Prangko Seri 100 Tahun Tulisan Ki Hadjar Dewantara
"Als Ik een Nederlander was"
Riwayat Singkat Ki Hadjar Dewantara
Ki Hadjar Dewantara sebenarnya bernama Raden Mas Soewardi Soerjaningrat. la dilahirkan di Yogyakarta pada tanggal 2 Mei 1889. Panggilan kecilnya adalah Soewardi. Raden Mas Soewardi Soerjaningrat lahir dan dibesarkan di lingkungan ningrat. Masa kecilnya sangat beruntung karena bisa mengenyam sekolah dasar ELS, sebuah sekolah khusus untuk Belanda dan keturunan ningrat.
Setelah merampungkan sekolahnya di Yogyakarta, Soewardi Surjaningrat sempat melanjutkan pedidikan sekolah kedokteran khusus pribumi STOVIA di Batavia. Akan tetapi sayang karena kesehatannya sering terganggu, pendidikannya di STOVIA tidak selesai. Setelah keluar dari sekolah kedokteran tersebut, Ki Hadjar Dewantara memutuskan bekerja sebagai wartawan dan penulis pada beberapa harian lokal "Oetoesan Hindia", "Poesara", "De Expres, dan "Kaoem Moeda". Tulisan-tulisannya sangat baik, komunikatif, dan tegas melawan kolonialisme.
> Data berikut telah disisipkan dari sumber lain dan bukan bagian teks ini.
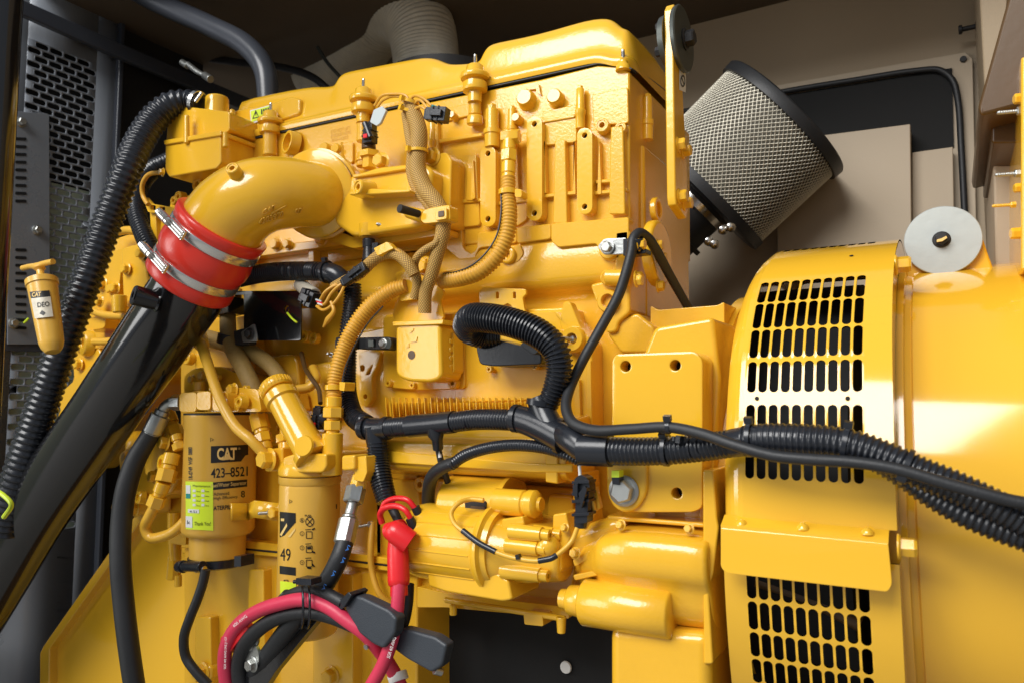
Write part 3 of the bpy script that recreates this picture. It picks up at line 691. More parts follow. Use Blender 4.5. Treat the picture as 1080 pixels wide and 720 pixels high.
# =================================================================== ALTERNATOR
def tpx(pts): return [P(x,y,v) for x,y,v,r in pts],[r*sc(x,y,v) for x,y,v,r in pts]
def corr(b,pts,pitch,seg=20,**k):
    p,r=tpx(pts); b.tube(p,r,seg,corr=pitch,**k)
def pipe(b,pts,seg=14,**k):
    p,r=tpx(pts); b.tube(p,r,seg,**k)
ALT=thing('alternator','smooth yellow alternator barrel with a slotted guard at the right of the engine','alternator',P(1000,900,.22))
XR=P(941,430,-.168).x; XL=P(758,430,-.16).x
b=MB(); x0=XR-.004
b.lathe((x0,AV,AZ),VX,[(0,0),(0,.350),(.012,.350),(.013,.338),(.020,.336),(.022,.341),(.30,.341),(.9,.341),(.9,0)],160)
BAR=b.build('barrel','yellow_sheet',ALT,sharp=40)
b=MB(); b.lathe((XL+.004,AV,AZ),VX,[(0,0),(0,.325),(P(888,430,-.1).x-XL,.325),(P(888,430,-.1).x-XL,0)],60); b.build('inner_shade_drum','void_black',ALT)  # black drum added to paint the darkness inside the guard
b=MB(); b.lathe((XR-.018,AV,AZ),VX,[(0,.30),(.0,.352),(.014,.352),(.014,.30)],100); b.build('end_ring','yellow_dull',ALT)

RC=.388
hcov=hit_cyl((0,AV,AZ),VX,RC)
def ang(py,px=905,R=RC):
    p,n=hit_cyl((0,AV,AZ),VX,R)(px,py); return math.atan2(p.z-AZ,AV-p.y)
def stadium(cx,cs,hw,hs,n=6):
    """rounded slot outline, 4*n points starting at +x going ccw, half sizes hw<hs"""
    r=hw; out=[]
    for q in range(4):
        sx=1 if q in (0,3) else -1; sy=1 if q in (0,1) else -1
        for i in range(n):
            a=(q+ i/(n-1))*math.pi/2 
            out.append((cx+r*math.cos(a),cs+sy*(hs-r)+r*math.sin(a)))
    return out
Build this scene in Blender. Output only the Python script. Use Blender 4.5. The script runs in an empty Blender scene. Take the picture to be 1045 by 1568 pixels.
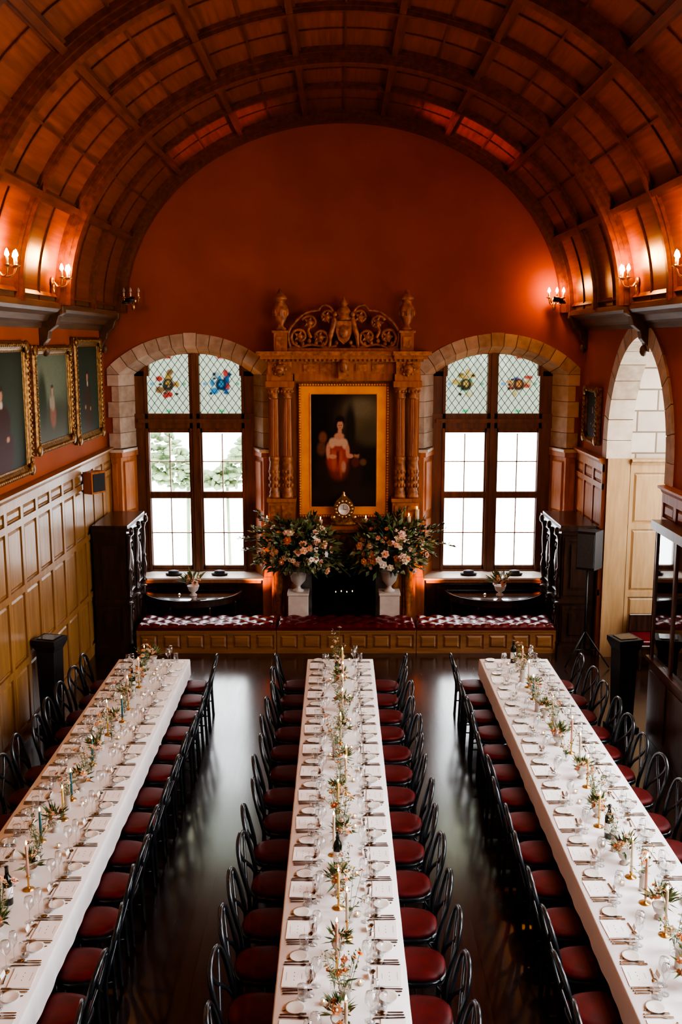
import bpy, math, random
from mathutils import Vector, Matrix
random.seed(7)
D=bpy.data; S=bpy.context.scene
pi=math.pi
def rnd(a,b): return random.uniform(a,b)
rndi=random.randint

# ---------------------------------------------------------------- materials
def pmat(name,c1,c2=None,rough=.5,metal=0.,scale=5.,stretch=(1,1,1),bump=0.,detail=4.,emis=None,es=0.,coat=0.,r2=None,attr=False,sheen=0.,bdist=.01,spec=None):
    m=D.materials.new(name); m.use_nodes=True; nt=m.node_tree; b=nt.nodes['Principled BSDF']; L=nt.links
    b.inputs['Roughness'].default_value=rough; b.inputs['Metallic'].default_value=metal
    if spec is not None: b.inputs['Specular IOR Level'].default_value=spec
    if coat: b.inputs['Coat Weight'].default_value=coat; b.inputs['Coat Roughness'].default_value=.15
    if sheen: b.inputs['Sheen Weight'].default_value=sheen
    if attr:
        a=nt.nodes.new('ShaderNodeAttribute'); a.attribute_name='Col'; L.new(a.outputs['Color'],b.inputs['Base Color'])
        return m
    c2=c2 or tuple(x*.7 for x in c1)
    tc=nt.nodes.new('ShaderNodeTexCoord'); mp=nt.nodes.new('ShaderNodeMapping'); mp.inputs['Scale'].default_value=stretch
    L.new(tc.outputs['Object'],mp.inputs['Vector'])
    n=nt.nodes.new('ShaderNodeTexNoise'); n.inputs['Scale'].default_value=scale; n.inputs['Detail'].default_value=detail
    L.new(mp.outputs['Vector'],n.inputs['Vector'])
    r=nt.nodes.new('ShaderNodeValToRGB'); r.color_ramp.elements[0].position=.32; r.color_ramp.elements[1].position=.68
    r.color_ramp.elements[0].color=(*c2,1); r.color_ramp.elements[1].color=(*c1,1)
    L.new(n.outputs['Fac'],r.inputs['Fac']); L.new(r.outputs['Color'],b.inputs['Base Color'])
    if r2 is not None:
        mr=nt.nodes.new('ShaderNodeMapRange'); mr.inputs['To Min'].default_value=rough; mr.inputs['To Max'].default_value=r2
        L.new(n.outputs['Fac'],mr.inputs['Value']); L.new(mr.outputs['Result'],b.inputs['Roughness'])
    if bump:
        bp=nt.nodes.new('ShaderNodeBump'); bp.inputs['Strength'].default_value=bump; bp.inputs['Distance'].default_value=bdist
        L.new(n.outputs['Fac'],bp.inputs['Height']); L.new(bp.outputs['Normal'],b.inputs['Normal'])
    if emis:
        b.inputs['Emission Color'].default_value=(*emis,1); b.inputs['Emission Strength'].default_value=es
    return m

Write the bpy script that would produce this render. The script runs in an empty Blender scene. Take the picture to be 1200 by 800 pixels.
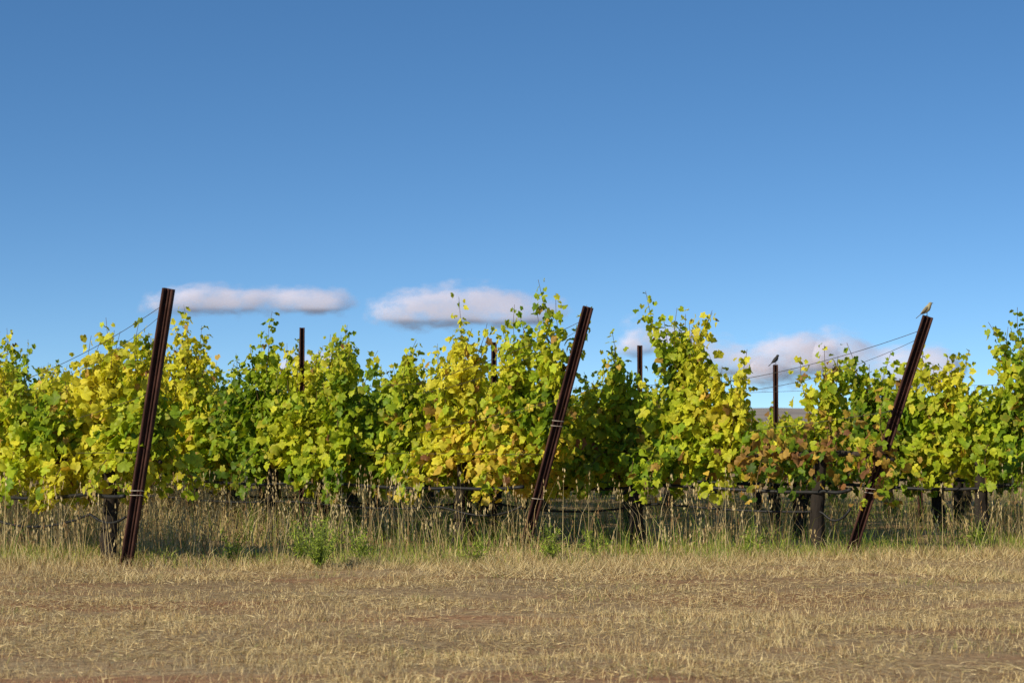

Ki Hadjar Dewantara Berjuang Melalui Tulisan
Sebagai penulis dan wartawan, Ki Hadjar Dewantara sering melontarkan kritik-kritik pedas kepada pemerintah Belanda. Tulisan-tulisannya banyak dimuat di surat kabar lokal. Salah satu tulisan yang berisi kritik pedas kepada Belanda berjudul: "Als Ik een Nederlander was" yang artinya "Jika Saya Jadi Orang Belanda". Inilah kutipan tulisannya: "Sekiranya aku seorang Belanda, aku tidak akan menyelenggarakan pesta-pesta kemerdekaan di negeri yang telah kita rampas sendiri kemerdekaannya. Sejajar dengan jalan pikiran itu, bukan saja tidak adil, tetapijuga tidak pantas untuk menyuruh si Inlander memberikan sumbangan untuk dana perayaan itu. Ide untuk menyelenggarakan perayaan itu saja sudah menghina mereka, dan sekarang kita keruk pula kantongnya. Ayo teruskan saja penghinaan lahir dan batin itu. Kalau aku seorang Belanda, hal yang terutama menyinggung perasaanku dan kawan-kawan sebangsaku ialah kenyataan bahwa Inlander diharuskan ikut mengkongsi suatu kegiatan yang tidak ada kepentingan sedikitpun baginya".
Akibat tulisan Ki Hadjar Dewantara di media lokal yang berisi kecaman terhadap pemerintah Belanda, akhirnya Ki Hadjar Dewantara ditangkap dan diasingkan ke Pulau Bangka. Tak berapa lama di Bangka, pada tahun 1913, Ki Hadjar Dewantara dipindahkan ke Belanda berasama Douwes Dekker dan Dr. Tipto Mangoenkoesoemo. Ketiga tokoh buangan itu kemudian dijuluki "Tiga Serangkai".